* [Exercise directions] Search the material for "Write" and show all lines that contain it.

* [Recorded information]
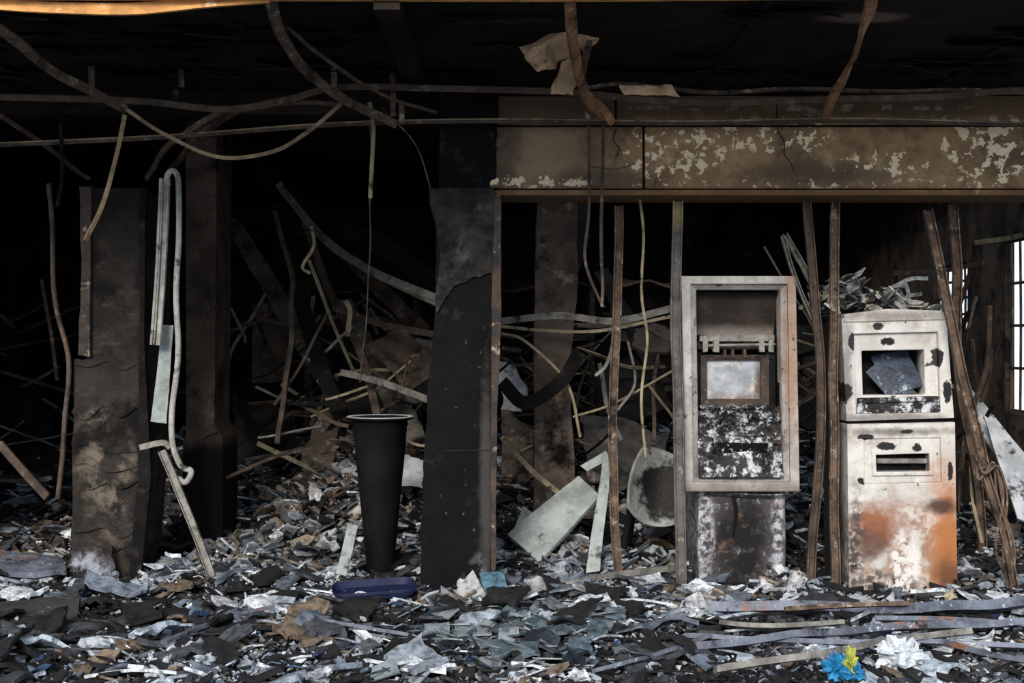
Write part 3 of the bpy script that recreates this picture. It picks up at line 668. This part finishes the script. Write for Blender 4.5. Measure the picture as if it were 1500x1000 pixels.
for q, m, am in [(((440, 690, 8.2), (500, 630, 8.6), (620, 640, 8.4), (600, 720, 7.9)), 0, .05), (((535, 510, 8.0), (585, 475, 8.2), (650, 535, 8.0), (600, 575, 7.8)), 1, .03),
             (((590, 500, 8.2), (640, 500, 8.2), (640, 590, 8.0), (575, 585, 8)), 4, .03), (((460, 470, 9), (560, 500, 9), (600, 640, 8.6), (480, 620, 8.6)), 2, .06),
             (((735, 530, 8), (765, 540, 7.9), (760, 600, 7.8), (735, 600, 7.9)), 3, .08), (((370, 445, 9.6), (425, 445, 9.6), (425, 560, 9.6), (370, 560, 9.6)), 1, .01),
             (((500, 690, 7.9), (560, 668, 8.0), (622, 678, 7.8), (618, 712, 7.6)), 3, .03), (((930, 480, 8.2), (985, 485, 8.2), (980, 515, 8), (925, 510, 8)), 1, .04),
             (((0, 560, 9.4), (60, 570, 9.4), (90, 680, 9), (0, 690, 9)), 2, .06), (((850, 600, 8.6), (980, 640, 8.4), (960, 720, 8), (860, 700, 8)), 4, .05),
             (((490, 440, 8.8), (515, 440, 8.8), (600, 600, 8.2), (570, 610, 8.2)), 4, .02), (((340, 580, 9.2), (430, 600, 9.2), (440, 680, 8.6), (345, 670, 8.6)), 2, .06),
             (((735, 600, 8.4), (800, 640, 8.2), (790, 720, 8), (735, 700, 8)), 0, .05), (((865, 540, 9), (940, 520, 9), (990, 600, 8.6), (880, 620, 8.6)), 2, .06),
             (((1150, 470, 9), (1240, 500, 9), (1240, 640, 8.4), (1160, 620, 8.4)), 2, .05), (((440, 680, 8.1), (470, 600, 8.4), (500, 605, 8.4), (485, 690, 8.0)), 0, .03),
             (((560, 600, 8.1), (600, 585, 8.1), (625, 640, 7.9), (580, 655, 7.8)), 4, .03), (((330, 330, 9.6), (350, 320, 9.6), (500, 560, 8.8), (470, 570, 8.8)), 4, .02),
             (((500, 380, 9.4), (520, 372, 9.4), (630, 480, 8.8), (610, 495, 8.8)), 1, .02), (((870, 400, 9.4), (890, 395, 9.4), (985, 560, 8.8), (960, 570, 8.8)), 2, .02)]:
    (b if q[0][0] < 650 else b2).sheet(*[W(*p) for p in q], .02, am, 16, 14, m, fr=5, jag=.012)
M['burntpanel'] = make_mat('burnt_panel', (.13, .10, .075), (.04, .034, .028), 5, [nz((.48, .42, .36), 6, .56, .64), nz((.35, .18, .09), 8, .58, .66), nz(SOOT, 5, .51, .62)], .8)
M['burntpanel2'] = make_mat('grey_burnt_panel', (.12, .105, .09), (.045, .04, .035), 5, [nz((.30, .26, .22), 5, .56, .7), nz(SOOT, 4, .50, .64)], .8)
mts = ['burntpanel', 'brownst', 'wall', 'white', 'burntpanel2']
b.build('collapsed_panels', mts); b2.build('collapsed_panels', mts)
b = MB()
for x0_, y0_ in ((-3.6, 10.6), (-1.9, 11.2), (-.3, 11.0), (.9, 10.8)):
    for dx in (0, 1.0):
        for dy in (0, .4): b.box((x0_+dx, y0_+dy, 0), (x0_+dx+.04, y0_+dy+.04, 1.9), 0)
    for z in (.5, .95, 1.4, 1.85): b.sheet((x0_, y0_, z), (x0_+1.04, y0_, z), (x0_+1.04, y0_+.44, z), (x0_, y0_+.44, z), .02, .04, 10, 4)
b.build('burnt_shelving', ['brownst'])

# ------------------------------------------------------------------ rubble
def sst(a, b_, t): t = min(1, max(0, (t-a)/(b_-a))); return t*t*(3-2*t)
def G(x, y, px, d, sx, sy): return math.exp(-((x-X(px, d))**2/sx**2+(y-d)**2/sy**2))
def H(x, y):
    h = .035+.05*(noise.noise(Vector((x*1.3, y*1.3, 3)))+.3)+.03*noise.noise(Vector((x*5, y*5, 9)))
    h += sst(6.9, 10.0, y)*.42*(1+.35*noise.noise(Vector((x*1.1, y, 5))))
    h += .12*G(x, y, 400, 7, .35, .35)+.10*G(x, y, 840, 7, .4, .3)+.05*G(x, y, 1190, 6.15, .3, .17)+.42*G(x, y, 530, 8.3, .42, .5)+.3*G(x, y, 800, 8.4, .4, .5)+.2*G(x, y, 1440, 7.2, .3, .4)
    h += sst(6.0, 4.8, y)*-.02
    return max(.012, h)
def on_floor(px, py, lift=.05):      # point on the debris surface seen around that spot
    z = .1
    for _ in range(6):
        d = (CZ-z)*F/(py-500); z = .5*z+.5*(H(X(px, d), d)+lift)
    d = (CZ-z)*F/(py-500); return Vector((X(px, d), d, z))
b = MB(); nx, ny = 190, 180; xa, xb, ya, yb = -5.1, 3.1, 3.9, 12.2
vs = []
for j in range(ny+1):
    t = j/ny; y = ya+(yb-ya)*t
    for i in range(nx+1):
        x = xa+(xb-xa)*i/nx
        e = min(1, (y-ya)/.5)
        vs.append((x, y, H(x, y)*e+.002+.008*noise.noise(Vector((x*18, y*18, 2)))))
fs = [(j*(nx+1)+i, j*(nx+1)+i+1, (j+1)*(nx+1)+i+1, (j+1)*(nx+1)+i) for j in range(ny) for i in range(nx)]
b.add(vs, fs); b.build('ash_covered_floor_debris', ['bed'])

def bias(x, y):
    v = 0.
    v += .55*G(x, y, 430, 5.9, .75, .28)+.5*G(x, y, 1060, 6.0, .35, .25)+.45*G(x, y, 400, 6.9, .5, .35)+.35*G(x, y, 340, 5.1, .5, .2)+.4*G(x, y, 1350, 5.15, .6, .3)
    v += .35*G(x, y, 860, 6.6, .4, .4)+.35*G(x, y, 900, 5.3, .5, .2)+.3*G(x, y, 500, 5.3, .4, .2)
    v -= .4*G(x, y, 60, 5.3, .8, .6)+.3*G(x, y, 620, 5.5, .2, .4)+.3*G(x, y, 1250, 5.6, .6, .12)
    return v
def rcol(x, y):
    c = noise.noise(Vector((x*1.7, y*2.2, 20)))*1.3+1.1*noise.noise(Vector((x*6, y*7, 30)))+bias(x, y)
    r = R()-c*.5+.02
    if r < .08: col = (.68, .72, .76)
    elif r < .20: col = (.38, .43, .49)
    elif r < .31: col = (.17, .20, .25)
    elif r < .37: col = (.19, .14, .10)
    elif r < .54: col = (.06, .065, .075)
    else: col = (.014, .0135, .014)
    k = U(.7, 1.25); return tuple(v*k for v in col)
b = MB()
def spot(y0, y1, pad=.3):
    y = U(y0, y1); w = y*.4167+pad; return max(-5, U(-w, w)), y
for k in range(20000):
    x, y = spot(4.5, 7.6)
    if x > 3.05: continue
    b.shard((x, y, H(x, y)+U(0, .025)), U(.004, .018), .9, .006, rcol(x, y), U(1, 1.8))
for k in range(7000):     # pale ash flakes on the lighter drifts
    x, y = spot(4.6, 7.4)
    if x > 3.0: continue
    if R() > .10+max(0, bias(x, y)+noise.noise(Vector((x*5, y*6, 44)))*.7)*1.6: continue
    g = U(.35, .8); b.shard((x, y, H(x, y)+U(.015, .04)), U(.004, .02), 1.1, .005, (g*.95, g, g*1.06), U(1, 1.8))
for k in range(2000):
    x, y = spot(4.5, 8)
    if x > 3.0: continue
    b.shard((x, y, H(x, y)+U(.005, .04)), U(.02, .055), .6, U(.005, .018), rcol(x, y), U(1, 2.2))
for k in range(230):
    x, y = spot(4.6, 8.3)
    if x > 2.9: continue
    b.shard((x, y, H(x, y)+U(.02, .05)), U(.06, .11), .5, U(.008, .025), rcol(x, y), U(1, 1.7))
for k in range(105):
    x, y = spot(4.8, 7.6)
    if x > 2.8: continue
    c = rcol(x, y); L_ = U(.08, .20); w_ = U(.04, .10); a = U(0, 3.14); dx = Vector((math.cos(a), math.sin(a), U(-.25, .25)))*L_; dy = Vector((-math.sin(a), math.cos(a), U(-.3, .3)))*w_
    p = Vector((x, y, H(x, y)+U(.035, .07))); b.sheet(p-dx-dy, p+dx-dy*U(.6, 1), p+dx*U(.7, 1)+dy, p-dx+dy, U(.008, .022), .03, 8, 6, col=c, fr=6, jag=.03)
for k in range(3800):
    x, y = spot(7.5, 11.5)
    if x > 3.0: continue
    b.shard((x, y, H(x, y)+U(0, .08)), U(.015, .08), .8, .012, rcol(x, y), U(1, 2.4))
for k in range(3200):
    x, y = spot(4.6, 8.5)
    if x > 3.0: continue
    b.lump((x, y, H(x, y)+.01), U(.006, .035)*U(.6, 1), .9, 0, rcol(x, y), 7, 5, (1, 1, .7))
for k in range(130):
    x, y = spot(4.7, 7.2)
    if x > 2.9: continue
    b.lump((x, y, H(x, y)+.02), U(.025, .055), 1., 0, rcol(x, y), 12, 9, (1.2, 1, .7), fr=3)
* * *
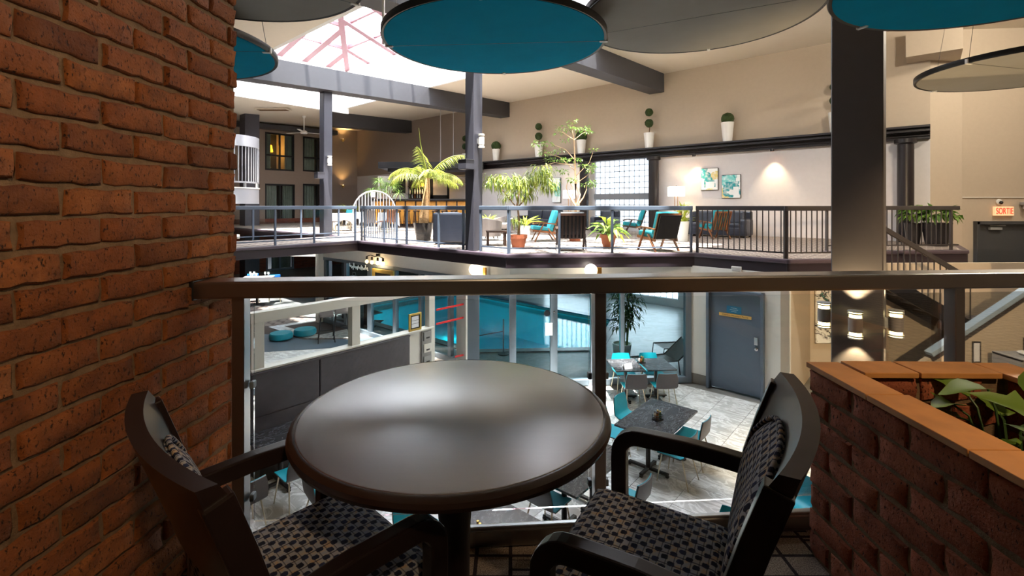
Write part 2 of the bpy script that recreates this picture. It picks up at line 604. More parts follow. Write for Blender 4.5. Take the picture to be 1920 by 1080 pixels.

* [Problem solution]
Write part 3 of the bpy script that recreates this picture. It picks up at line 668. This part finishes the script. Write for Blender 4.5. Measure the picture as if it were 1500x1000 pixels.
Write part 2 of the bpy script that recreates this picture. It picks up at line 604. More parts follow. Write for Blender 4.5. Take the picture to be 1920 by 1080 pixels.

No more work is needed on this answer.